Supermassive Binary Black Hole Hunter: SKA Pulsar Timing Array

Recently, researchers at National Astronomical Observatory of the Chinese Academy of Sciences (NAOC) quantified the potential of gravitational wave detection in the era of the Square Kilometre Array (SKA). This new calculation demonstrates, for the first time, that even a small number (about 20) of high-quality millisecond pulsars monitored by SKA will deliver valuable information about the redshift evolution of supermassive black hole binaries (SMBBH). The paper is published in Physical Review D.

                      

Supermassive black holes are commonly found in the center of galaxies and evolve with their hosts. SMBBHs are thus expected to exist in close galaxy pairs. However, none has been unequivocally detected.  The research team, led by Mr. Yi Feng and his supervisor Dr. Di Li, together with Drs. Chaowei Tsai and Zheng Zheng, carried out semi-analytical numerical simulation to estimate the number of detectable SMBBHs with SKA Pulsar Timing Array (SKA-PTA).

 

Based on infrared galaxy samples and statistical assumptions of the SMBBH population, the team calculated their low-frequency gravitational wave characteristics at different redshifts.

 

SKA is a multi-purpose radio telescope with a collecting area approaching 1 million square metres, thus holds great potential for detecting nanohertz gravitational waves.
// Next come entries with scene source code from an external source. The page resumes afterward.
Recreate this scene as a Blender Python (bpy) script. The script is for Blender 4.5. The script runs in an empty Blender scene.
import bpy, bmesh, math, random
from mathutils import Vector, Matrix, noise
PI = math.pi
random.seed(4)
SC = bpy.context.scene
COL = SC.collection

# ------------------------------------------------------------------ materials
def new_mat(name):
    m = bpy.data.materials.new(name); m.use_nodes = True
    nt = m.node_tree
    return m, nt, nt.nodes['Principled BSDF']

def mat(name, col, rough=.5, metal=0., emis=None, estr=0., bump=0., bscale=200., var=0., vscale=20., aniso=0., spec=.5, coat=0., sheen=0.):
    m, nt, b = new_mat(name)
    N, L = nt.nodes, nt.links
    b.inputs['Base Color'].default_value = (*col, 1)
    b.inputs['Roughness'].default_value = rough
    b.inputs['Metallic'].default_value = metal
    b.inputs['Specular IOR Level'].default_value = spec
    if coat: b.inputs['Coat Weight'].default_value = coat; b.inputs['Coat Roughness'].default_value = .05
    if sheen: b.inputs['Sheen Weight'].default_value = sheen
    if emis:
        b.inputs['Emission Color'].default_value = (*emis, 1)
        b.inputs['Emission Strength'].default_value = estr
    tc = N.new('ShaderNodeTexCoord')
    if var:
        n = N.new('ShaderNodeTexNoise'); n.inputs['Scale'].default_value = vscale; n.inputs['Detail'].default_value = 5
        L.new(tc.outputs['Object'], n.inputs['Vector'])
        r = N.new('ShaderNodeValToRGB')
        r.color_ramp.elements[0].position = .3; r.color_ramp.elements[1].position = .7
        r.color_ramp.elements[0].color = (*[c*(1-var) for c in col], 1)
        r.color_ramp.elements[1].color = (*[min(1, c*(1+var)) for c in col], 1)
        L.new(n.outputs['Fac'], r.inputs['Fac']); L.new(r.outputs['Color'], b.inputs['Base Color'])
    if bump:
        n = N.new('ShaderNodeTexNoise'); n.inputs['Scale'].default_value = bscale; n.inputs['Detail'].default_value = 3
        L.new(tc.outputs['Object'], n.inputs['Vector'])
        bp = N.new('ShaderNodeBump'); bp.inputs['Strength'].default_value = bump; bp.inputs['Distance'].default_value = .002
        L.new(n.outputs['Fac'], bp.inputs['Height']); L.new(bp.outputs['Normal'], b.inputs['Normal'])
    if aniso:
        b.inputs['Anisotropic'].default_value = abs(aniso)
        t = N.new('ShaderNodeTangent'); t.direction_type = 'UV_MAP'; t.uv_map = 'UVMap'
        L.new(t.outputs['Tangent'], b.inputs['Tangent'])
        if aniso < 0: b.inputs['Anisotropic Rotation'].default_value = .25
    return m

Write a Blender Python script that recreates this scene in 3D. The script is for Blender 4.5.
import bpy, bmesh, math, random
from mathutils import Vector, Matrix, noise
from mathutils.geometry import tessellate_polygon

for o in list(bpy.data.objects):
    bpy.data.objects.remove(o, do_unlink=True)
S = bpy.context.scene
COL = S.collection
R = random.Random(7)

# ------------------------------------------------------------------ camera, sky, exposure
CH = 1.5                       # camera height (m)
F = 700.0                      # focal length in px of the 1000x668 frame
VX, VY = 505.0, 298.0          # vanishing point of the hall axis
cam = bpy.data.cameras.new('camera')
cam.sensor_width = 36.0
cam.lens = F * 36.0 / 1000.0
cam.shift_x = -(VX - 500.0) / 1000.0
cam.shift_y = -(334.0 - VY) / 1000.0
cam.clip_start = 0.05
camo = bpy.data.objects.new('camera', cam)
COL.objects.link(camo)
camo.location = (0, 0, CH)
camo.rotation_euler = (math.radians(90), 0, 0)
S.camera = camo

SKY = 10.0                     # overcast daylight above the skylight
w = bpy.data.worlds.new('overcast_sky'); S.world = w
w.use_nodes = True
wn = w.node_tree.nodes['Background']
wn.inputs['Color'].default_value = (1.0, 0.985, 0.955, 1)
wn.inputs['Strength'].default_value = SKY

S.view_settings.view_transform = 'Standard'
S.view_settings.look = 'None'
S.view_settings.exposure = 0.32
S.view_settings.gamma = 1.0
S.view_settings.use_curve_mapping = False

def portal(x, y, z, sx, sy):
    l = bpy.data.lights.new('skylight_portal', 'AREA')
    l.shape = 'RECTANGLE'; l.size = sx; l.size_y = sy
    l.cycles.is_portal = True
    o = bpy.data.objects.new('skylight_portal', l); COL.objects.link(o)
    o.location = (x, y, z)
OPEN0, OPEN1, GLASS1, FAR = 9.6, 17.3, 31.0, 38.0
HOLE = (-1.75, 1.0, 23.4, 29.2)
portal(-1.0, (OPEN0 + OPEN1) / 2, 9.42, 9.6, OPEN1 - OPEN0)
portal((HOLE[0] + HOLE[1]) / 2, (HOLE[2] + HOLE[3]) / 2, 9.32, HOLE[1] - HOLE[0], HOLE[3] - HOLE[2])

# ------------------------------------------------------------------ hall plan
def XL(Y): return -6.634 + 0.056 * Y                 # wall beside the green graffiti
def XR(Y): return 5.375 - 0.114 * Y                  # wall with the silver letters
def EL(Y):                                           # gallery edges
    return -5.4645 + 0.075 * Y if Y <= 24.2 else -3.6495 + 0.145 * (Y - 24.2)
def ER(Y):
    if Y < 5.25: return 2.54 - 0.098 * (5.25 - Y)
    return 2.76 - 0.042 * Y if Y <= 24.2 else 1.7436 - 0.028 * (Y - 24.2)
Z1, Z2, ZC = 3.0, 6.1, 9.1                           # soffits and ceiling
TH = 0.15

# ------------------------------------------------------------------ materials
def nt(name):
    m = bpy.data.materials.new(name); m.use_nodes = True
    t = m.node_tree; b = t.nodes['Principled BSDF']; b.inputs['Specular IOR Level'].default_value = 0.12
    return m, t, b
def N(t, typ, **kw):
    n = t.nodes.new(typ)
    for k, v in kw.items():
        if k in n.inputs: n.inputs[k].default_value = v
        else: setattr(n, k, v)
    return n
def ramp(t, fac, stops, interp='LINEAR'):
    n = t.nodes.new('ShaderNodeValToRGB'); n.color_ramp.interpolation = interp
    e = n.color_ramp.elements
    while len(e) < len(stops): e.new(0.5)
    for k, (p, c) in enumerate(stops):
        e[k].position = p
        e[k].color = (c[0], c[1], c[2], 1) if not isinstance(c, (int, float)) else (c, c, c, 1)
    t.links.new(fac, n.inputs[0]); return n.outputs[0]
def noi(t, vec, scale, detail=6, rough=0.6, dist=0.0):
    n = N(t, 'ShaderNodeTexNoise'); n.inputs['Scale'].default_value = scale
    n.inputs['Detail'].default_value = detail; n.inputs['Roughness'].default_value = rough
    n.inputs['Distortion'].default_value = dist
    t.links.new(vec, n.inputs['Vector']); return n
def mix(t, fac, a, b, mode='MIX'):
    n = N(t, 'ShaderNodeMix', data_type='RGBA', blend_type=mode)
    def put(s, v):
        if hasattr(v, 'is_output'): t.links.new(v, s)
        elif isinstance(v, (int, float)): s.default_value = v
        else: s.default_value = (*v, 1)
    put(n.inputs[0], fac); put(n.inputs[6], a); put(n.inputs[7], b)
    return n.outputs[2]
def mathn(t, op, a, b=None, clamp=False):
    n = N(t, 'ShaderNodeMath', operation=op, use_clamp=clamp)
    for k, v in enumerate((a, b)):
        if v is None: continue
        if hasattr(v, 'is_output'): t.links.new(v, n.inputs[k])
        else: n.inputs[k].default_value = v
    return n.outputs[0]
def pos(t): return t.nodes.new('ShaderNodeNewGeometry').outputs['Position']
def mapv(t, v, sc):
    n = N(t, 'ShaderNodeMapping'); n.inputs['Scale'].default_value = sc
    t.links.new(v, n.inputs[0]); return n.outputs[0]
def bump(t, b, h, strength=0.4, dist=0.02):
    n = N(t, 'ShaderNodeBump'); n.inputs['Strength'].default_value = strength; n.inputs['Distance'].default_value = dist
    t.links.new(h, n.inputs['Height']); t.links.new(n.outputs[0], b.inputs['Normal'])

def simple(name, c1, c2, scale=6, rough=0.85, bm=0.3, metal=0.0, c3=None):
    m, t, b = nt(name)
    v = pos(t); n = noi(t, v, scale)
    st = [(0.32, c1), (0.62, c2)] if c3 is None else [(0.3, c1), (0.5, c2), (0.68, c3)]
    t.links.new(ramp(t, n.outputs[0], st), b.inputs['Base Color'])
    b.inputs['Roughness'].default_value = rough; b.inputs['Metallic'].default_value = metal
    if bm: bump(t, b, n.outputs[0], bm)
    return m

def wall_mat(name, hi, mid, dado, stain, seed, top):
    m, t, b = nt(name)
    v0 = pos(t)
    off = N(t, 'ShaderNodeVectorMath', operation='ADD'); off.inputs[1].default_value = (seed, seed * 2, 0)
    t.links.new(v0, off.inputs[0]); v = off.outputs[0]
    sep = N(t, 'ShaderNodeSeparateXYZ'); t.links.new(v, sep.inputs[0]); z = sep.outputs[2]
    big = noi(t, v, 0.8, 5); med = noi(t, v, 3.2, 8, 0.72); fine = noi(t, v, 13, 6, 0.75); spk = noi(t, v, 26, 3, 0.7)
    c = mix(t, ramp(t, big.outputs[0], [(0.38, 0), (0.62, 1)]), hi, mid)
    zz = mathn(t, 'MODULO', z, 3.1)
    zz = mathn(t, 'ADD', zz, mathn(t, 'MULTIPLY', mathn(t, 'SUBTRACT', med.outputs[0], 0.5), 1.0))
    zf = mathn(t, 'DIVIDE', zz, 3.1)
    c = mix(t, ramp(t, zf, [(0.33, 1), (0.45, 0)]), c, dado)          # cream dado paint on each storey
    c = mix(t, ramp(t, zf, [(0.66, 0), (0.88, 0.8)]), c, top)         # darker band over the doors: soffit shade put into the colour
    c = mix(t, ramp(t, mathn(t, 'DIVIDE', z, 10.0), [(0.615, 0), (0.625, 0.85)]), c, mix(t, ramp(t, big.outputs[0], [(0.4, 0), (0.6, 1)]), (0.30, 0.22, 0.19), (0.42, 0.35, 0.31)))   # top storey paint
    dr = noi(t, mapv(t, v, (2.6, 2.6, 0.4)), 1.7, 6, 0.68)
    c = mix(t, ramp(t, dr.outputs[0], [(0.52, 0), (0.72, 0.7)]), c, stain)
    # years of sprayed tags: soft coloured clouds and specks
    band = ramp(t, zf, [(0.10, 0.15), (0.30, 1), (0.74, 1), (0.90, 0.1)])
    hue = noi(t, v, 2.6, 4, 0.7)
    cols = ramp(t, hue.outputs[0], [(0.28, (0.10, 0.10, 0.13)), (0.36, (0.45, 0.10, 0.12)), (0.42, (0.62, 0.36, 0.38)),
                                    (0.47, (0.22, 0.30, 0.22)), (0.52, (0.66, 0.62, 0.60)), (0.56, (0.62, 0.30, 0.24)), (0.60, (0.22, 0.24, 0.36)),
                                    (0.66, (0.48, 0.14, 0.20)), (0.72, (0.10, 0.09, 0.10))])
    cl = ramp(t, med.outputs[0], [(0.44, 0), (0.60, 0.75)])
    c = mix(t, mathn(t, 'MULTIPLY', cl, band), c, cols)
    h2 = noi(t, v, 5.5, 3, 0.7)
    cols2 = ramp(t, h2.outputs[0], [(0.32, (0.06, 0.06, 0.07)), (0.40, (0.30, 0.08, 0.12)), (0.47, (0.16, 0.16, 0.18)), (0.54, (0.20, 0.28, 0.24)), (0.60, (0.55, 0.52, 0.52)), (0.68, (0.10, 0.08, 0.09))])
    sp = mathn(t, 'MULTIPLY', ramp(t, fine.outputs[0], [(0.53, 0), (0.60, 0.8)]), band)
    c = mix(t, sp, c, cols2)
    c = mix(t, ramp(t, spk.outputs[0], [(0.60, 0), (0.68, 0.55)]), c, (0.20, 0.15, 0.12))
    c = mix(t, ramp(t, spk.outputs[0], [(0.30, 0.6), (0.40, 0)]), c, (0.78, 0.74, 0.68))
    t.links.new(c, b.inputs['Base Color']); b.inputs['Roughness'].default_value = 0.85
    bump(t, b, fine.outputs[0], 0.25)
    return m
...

Different from the hundreds of pulsars commonly assumed to be necessary in previous work, the new calculation demonstrates that a SKA-PTA consisting of merely ~20 pulsars is capable of achieving gravitational wave detection within 5 years of operation and growing to a detection rate of more than 100 SMBBHs/yr after about 10 years. Within 30 years of operation, about 60 individual SMBBHs detection with z < 0.05 and more than 104 within z < 1 are expected (Figure 1).

 

The substantial number of expected detections and their evolution with redshift discernable by SKA-PTA will make SKA a significant tool for studying evolution of SMBBHs and their host galaxies.

 

 

Figure 1: The red curve cross the contour centers shows the evolution trend of SMBBH population from low redshift to high redshift: the gravitational wave frequencies increase; the gravitational wave strains decrease first and then increase.